We went to Stonewall many times after that but never went back to the ranch. I asked Dad why two years later and he said “Too many spooks son, too many spooks there now.”
November 22, 2013 at 11:18 pm
Beto,
I would have been so thrilled thinking I was going to meet the President and completely devastated by his death.
We stayed in school and watched TV, not able to pull ourselves away. I finally left as the bus ride was about 30 to 40 minutes. We were so quiet all the way. My mother had the TV on when I got home and the whole family watched all weekend.
Did your father continue to work for LBJ when he was President?
November 23, 2013 at 10:37 am
Yes he continued to work for him but we were never allowed to be anywhere near his involvement. After the 1968 election he was less involved and three years later President Johnson died. My Dad quit the organization and retired from his Civil Service position with an unheard of retirement. 100% disabled military retirement and full early Civil Service.
He became full time involved with the GOP and Ronald Reagan’s organization and I was active in the SDS Democratic Radicals so it caused a huge falling out.

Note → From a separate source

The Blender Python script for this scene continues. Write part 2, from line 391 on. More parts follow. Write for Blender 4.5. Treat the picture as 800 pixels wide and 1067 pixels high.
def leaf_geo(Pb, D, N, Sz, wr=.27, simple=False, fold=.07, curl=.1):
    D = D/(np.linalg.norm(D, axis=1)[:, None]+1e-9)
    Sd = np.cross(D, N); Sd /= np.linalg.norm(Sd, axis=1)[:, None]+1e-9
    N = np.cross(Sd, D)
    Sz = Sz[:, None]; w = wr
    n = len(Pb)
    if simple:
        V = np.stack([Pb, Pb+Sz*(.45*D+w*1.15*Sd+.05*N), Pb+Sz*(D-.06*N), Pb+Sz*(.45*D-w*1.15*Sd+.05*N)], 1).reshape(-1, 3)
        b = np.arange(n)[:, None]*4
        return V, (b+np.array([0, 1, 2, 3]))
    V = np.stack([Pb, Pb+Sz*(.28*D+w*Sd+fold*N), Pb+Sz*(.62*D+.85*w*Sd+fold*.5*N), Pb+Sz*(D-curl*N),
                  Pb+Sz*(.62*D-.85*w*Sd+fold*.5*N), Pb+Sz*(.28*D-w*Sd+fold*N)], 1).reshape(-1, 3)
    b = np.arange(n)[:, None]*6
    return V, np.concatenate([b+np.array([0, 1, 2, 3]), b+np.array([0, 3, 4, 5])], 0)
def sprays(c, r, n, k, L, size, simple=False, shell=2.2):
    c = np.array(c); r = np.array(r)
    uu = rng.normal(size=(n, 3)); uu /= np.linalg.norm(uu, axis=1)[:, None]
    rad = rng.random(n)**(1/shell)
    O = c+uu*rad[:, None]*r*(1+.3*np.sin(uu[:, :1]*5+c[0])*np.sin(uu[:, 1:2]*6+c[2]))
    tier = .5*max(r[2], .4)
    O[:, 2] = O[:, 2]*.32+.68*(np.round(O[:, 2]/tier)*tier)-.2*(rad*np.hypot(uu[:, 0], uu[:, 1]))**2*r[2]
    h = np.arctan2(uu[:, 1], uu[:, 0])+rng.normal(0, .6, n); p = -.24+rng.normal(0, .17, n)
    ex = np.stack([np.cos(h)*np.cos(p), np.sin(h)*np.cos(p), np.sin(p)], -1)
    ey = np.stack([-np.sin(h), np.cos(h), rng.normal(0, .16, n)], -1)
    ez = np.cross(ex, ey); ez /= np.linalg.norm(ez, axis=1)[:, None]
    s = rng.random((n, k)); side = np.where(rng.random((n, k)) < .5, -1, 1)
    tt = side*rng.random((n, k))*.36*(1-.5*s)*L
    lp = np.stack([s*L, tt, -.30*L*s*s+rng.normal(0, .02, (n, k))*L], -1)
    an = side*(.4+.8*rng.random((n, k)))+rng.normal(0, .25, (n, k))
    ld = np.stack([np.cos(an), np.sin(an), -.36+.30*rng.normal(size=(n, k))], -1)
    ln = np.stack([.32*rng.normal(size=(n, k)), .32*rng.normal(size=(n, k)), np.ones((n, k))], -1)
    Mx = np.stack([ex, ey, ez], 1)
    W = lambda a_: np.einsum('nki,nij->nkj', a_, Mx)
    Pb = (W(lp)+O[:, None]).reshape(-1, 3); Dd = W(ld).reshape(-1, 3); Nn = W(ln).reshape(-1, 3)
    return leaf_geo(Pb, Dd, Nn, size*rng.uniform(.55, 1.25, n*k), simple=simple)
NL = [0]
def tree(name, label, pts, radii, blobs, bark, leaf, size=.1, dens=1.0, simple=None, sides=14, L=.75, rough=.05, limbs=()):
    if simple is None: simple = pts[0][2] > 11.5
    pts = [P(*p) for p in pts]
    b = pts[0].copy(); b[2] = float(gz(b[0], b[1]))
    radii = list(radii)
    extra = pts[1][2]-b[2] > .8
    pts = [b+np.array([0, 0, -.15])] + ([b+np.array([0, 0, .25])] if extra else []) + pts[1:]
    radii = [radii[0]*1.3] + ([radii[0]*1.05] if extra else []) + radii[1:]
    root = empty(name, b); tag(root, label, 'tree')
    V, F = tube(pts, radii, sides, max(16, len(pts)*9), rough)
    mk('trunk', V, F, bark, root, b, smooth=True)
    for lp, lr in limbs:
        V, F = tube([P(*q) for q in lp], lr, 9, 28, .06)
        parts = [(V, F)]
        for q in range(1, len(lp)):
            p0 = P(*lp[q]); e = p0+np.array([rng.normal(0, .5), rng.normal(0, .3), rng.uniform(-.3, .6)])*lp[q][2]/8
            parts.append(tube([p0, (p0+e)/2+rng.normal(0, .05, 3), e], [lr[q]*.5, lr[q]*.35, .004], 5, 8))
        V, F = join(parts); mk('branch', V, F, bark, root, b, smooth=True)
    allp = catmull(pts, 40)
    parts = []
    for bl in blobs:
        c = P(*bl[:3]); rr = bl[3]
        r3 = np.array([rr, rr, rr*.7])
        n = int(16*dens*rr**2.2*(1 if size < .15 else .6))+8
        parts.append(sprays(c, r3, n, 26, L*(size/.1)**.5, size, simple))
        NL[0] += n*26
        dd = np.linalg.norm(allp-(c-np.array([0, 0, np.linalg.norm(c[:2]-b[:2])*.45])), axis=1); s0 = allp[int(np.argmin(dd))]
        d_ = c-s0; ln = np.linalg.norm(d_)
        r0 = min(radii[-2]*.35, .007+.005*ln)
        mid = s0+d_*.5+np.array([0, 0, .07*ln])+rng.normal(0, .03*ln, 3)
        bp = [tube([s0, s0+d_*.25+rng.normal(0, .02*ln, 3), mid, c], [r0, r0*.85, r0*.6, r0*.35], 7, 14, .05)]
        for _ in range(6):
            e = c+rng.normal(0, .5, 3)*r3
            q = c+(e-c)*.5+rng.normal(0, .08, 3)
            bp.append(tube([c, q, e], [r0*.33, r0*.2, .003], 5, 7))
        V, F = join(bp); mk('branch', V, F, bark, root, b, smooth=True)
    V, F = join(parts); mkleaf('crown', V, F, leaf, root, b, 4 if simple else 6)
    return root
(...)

November 23, 2013 at 10:41 am
Beto,
I would have said how strange your father’s move was from working for a democrat to working with, of all people, Reagan, but my dad switched his allegiance, voted for Nixon and became a staunch republican from then on. That caused friction between us too, and he once called me a pinko communist school teacher ruining the minds of young Americans when I was teaching English.

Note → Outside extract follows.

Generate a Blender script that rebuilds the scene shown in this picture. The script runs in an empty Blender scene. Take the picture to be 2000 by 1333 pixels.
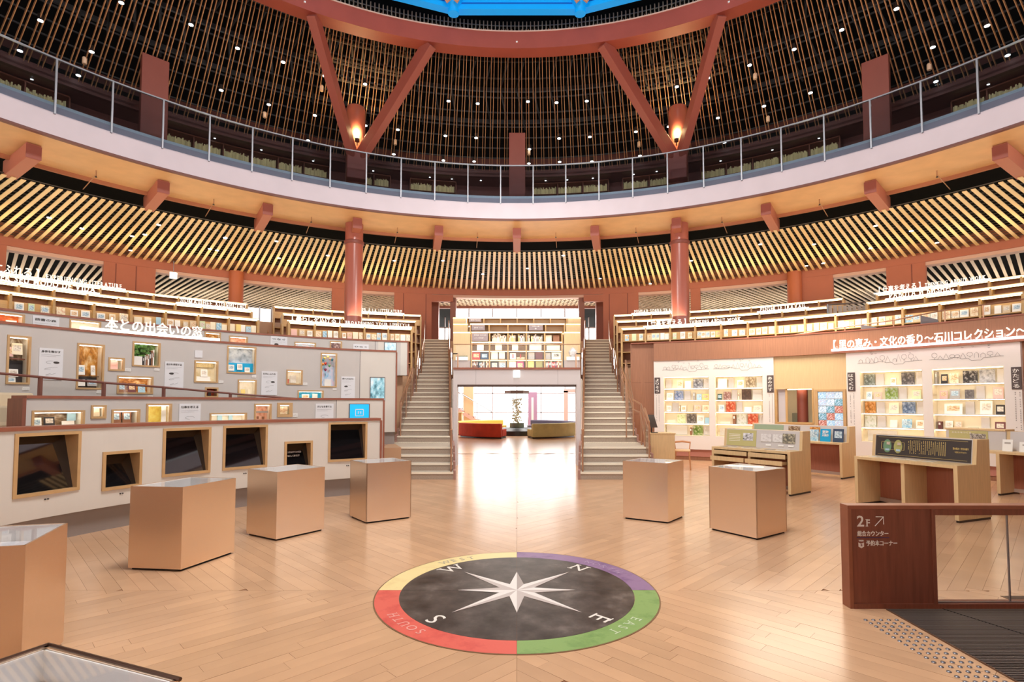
import bpy, math, random
from mathutils import Vector, Matrix
R_ = math.radians
rnd = random.Random(7)
scene = bpy.context.scene
col = scene.collection

# ---------------------------------------------------------------- camera, world, lamps, exposure
F, HZ, CX, TH, CAMZ = 1056.0, 789.0, 1009.5, R_(2.6), 1.55
CY = 4.56                                       # centre of the round hall (the compass rose)
PYC = HZ - F * math.tan(TH)
cam = bpy.data.cameras.new('camera')
cam.sensor_width = 36.0
cam.lens = F / 2000 * 36
cam.shift_x = -(CX - 1000) / 2000
cam.shift_y = (PYC - 666.5) / 2000
cam.clip_start = 0.05
cam.clip_end = 200
camo = bpy.data.objects.new('camera', cam)
camo.location = (0, 0, CAMZ)
camo.rotation_euler = (R_(90) + TH, 0, 0)
col.objects.link(camo)
scene.camera = camo
vs = scene.view_settings
scene.display_settings.display_device = 'sRGB'
vs.view_transform = 'Standard'
vs.look = 'None'
vs.gamma = 1
vs.use_curve_mapping = False
vs.exposure = 0.3

world = bpy.data.worlds.new('world')
scene.world = world
world.use_nodes = True
bg = world.node_tree.nodes['Background']
bg.inputs[0].default_value = (1.0, 0.985, 0.97, 1)
bg.inputs[1].default_value = 3.6


def lamp(name, kind, loc, power, color, size=1.0, size_y=None, rot=(0, 0, 0), shape=None):
    l = bpy.data.lights.new(name, kind)
    l.energy = power
    l.color = color
    if kind == 'AREA':
        l.shape = shape or ('RECTANGLE' if size_y else 'DISK')
        l.size = size
        if size_y:
            l.size_y = size_y
    else:
        l.shadow_soft_size = size
    o = bpy.data.objects.new(name, l)
    o.location = loc
    o.rotation_euler = rot
    col.objects.link(o)
    return o


def cylp(a, R, z=0.0):
    a = R_(a)
    return Vector((R * math.sin(a), CY + R * math.cos(a), z))


for k in range(7):  # overhead fill lights without fixtures, added to light the hall from above
    p = cylp(60 * k, 1.7 if k else 0.0, 11.2)
    if k:
        lamp('overhead_fill_area', 'AREA', p, 120, (1, 0.965, 0.925), 1.1)
    else:
        lamp('overhead_fill_point', 'POINT', p, 900, (1, 0.965, 0.925), 0.5)
for a in (-60, -40, -10, 10, 40, 60):
    lamp('slat_fill_light', 'AREA', cylp(a, 12.7, 8.3), 14, (1, 0.8, 0.52), 1.2, 0.4, (R_(180), 0, R_(-a)))  # added fill with no fitting behind it, brightens the upper slats
for a in (-52, -40, -28, -18, 18, 28, 40, 52):
    lamp('shelf_uplight', 'AREA', cylp(a, 18.0, 5.0), 58, (1, 0.8, 0.5), 3.0, 0.8, (R_(180), 0, R_(-a)))
for a in (-56, -45, -34, -20, -7, 7, 20, 34, 45, 56):
    lamp('soffit_uplight', 'AREA', cylp(a, 13.2, 4.3), 25, (1, 0.86, 0.66), 1.6, 0.5, (R_(180), 0, R_(-a)))
for a in (-62, -48, -36, -25, 25, 36, 48, 62):
    lamp('outer_room_fill', 'AREA', cylp(a, 25.0, 4.7), 60, (1, 0.9, 0.74), 3.5, 2.0, (R_(180), 0, R_(-a)))  # fill added to lift the outer room ceilings, no real fittings
lamp('hall_ceiling_fill', 'AREA', (0, 27.5, 4.6), 150, (1, 0.95, 0.88), 6, 1.5, (R_(180), 0, 0))  # made-up upward fill for the central hall ceiling
lamp('hall_fill', 'AREA', (0, 29.5, 6.3), 900, (1, 0.97, 0.93), 6, 4)  # invented source that keeps the far hall bright
lamp('passage_fill', 'AREA', (0, 16.5, 2.17), 50, (1, 0.95, 0.9), 2.4, 5)  # added fill under the low ceiling to whiten the passage
lamp('bookcase_fill', 'AREA', (0, 12.6, 6.4), 130, (1, 0.96, 0.9), 2.0, 0.8, (R_(48), 0, 0))  # made-up light aimed at the central bookcase to brighten it
lamp('gallery_lamp', 'AREA', (6.6, 13.0, 4.3), 150, (1, 0.9, 0.74), 3.0, 2.0)


# ---------------------------------------------------------------- pixel -> place on a real surface
def ray(px, py):
    x = (px - CX) / F
    u = (PYC - py) / F
    return Vector((x, math.cos(TH) - u * math.sin(TH), math.sin(TH) + u * math.cos(TH)))


def cyl(px, py, R):
    d = ray(px, py)
    a = d.x ** 2 + d.y ** 2
    b = -2 * CY * d.y
    t = (-b + math.sqrt(b * b - 4 * a * (CY * CY - R * R))) / (2 * a)
    p = d * t
    return math.degrees(math.atan2(p.x, p.y - CY)), p.z + CAMZ


def flo(px, py, h=0.0):
    d = ray(px, py)
    t = (h - CAMZ) / d.z
    p = d * t
    p.z = h
    return p


def dep(px, py, Y):
    d = ray(px, py)
    p = d * (Y / d.y)
    p.z += CAMZ
    return p


# ---------------------------------------------------------------- materials
def lin(c):
    return tuple(((v / 255) / 12.92 if v / 255 <= 0.04045 else ((v / 255 + 0.055) / 1.055) ** 2.4) for v in c) + (1,)


MATS = {}


def mat(name, rgb, rough=0.6, metal=0.0, emit=0.0, var=0.0, vscale=3.0, spec=0.5, bump=0.0, stretch=None, island=False, objvar=0.0, ergb=None, coat=0.0):
    """principled with optional noise tint / bump; island/objvar: per-piece brightness change"""
    if name in MATS:
        return MATS[name]
    m = bpy.data.materials.new(name)
    m.use_nodes = True
    nt = m.node_tree
    b = nt.nodes['Principled BSDF']
    c = lin(rgb)
    b.inputs['Base Color'].default_value = c
    b.inputs['Roughness'].default_value = rough
    b.inputs['Metallic'].default_value = metal
    b.inputs['Specular IOR Level'].default_value = spec
    b.inputs['Coat Weight'].default_value = coat
    if emit:
        b.inputs['Emission Color'].default_value = lin(ergb or rgb)
        b.inputs['Emission Strength'].default_value = emit
    cur = None
    if var or bump:
        tc = nt.nodes.new('ShaderNodeTexCoord')
        mp = nt.nodes.new('ShaderNodeMapping')
        mp.inputs['Scale'].default_value = stretch or (1, 1, 1)
        nz = nt.nodes.new('ShaderNodeTexNoise')
        nz.inputs['Scale'].default_value = vscale
        nz.inputs['Detail'].default_value = 5
        nt.links.new(tc.outputs['Object'], mp.inputs[0])
        nt.links.new(mp.outputs[0], nz.inputs['Vector'])
        if var:
            hs = nt.nodes.new('ShaderNodeHueSaturation')
            hs.inputs['Color'].default_value = c
            mr = nt.nodes.new('ShaderNodeMapRange')
            mr.inputs[1].default_value = 0.3
            mr.inputs[2].default_value = 0.7
            mr.inputs[3].default_value = 1 - var
            mr.inputs[4].default_value = 1 + var
            nt.links.new(nz.outputs[0], mr.inputs[0])
            nt.links.new(mr.outputs[0], hs.inputs['Value'])
            cur = hs
            nt.links.new(hs.outputs[0], b.inputs['Base Color'])
        if bump:
            bp = nt.nodes.new('ShaderNodeBump')
            bp.inputs['Strength'].default_value = bump
            bp.inputs['Distance'].default_value = 0.01
            nt.links.new(nz.outputs[0], bp.inputs['Height'])
            nt.links.new(bp.outputs[0], b.inputs['Normal'])
    if island or objvar:
        k = objvar or 0.1
        if island:
            g = nt.nodes.new('ShaderNodeNewGeometry')
            src = g.outputs['Random Per Island']
        else:
            g = nt.nodes.new('ShaderNodeObjectInfo')
            src = g.outputs['Random']
        hs2 = nt.nodes.new('ShaderNodeHueSaturation')
        mr2 = nt.nodes.new('ShaderNodeMapRange')
        mr2.inputs[3].default_value = 1 - k
        mr2.inputs[4].default_value = 1 + k
        nt.links.new(src, mr2.inputs[0])
        nt.links.new(mr2.outputs[0], hs2.inputs['Value'])
        if cur:
            nt.links.new(cur.outputs[0], hs2.inputs['Color'])
        else:
            hs2.inputs['Color'].default_value = c
        nt.links.new(hs2.outputs[0], b.inputs['Base Color'])
    MATS[name] = m
    return m


def photo(name, cols, scale=9.0, emit=0.0, seed=0.0):
    """flat print: blotchy picture in a few colours"""
    if name in MATS:
        return MATS[name]
    m = bpy.data.materials.new(name)
    m.use_nodes = True
    nt = m.node_tree
    b = nt.nodes['Principled BSDF']
    b.inputs['Roughness'].default_value = 0.5
    tc = nt.nodes.new('ShaderNodeTexCoord')
    mp = nt.nodes.new('ShaderNodeMapping')
    mp.inputs['Location'].default_value = (seed, seed * 1.7, seed * 0.6)
    nz = nt.nodes.new('ShaderNodeTexNoise')
    nz.inputs['Scale'].default_value = scale
    nz.inputs['Detail'].default_value = 6
    nz.inputs['Roughness'].default_value = 0.62
    cr = nt.nodes.new('ShaderNodeValToRGB')
    n = len(cols)
    el = cr.color_ramp.elements
    while len(el) < n:
        el.new(0.5)
    for i, c in enumerate(cols):
        el[i].position = 0.32 + 0.36 * i / max(1, n - 1)
        el[i].color = lin(c)
    nt.links.new(tc.outputs['Object'], mp.inputs[0])
    nt.links.new(mp.outputs[0], nz.inputs['Vector'])
    nt.links.new(nz.outputs[0], cr.inputs[0])
    nt.links.new(cr.outputs[0], b.inputs['Base Color'])
    if emit:
        nt.links.new(cr.outputs[0], b.inputs['Emission Color'])
        b.inputs['Emission Strength'].default_value = emit
    MATS[name] = m
    return m


def printed(name, paper, ink, vertical=False, lines=60.0, emit=0.0):
    """paper with tiny illegible lines of print (flat print)"""
    if name in MATS:
        return MATS[name]
    m = bpy.data.materials.new(name)
    m.use_nodes = True
    nt = m.node_tree
    b = nt.nodes['Principled BSDF']
    b.inputs['Roughness'].default_value = 0.6
    tc = nt.nodes.new('ShaderNodeTexCoord')
    wv = nt.nodes.new('ShaderNodeTexWave')
    wv.bands_direction = 'X' if vertical else 'Z'
    wv.inputs['Scale'].default_value = lines
    nz = nt.nodes.new('ShaderNodeTexNoise')
    nz.inputs['Scale'].default_value = 130
    mu = nt.nodes.new('ShaderNodeMath')
    mu.operation = 'MULTIPLY'
    gt = nt.nodes.new('ShaderNodeMath')
    gt.operation = 'GREATER_THAN'
    gt.inputs[1].default_value = 0.36
    mx = nt.nodes.new('ShaderNodeMix')
    mx.data_type = 'RGBA'
    mx.inputs[6].default_value = lin(paper)
    mx.inputs[7].default_value = lin(ink)
    nt.links.new(tc.outputs['Object'], wv.inputs['Vector'])
    nt.links.new(tc.outputs['Object'], nz.inputs['Vector'])
    nt.links.new(wv.outputs['Fac'], mu.inputs[0])
    nt.links.new(nz.outputs[0], mu.inputs[1])
    nt.links.new(mu.outputs[0], gt.inputs[0])
    nt.links.new(gt.outputs[0], mx.inputs[0])
    nt.links.new(mx.outputs[2], b.inputs['Base Color'])
    MATS[name] = m
    return m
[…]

November 22, 2013 at 11:13 pm
Wow. You had to tell her about his death. Just wow.
In Catholic school you are not usually in a position of power at that age. But you had to tell her about the death of the first Catholic President. From Massachusetts.
I’ll say it again…wow.
November 22, 2013 at 11:24 pm
Coleen,
The nuns had lunch in a private dining hall off the cafeteria so they didn’t have the cafeteria ladies and their radio. They came right upstairs to their rooms and still would have had no way to know.
I had to tell her as I was the one who had turned on the TV which for any other reason would have created a discipline problem for me.
Sister Ernestina was about the best teacher I ever had at any time in my education.
November 22, 2013 at 11:45 pm
It was Career Day at Catholic Central HS in Troy, NY. My junior year. The gym was full of tables with various colleges and employers. Word of the assassination spread across the large room like a gust of wind. A half hour later, the busses came and took us home.
November 22, 2013 at 11:53 pm
Jay,
It was also my junior year, but we stayed a while to watch. I took a public bus from my hometown to my school a couple of towns away. No one spoke the whole way home.
“Like a breath of wind,” is perfect description.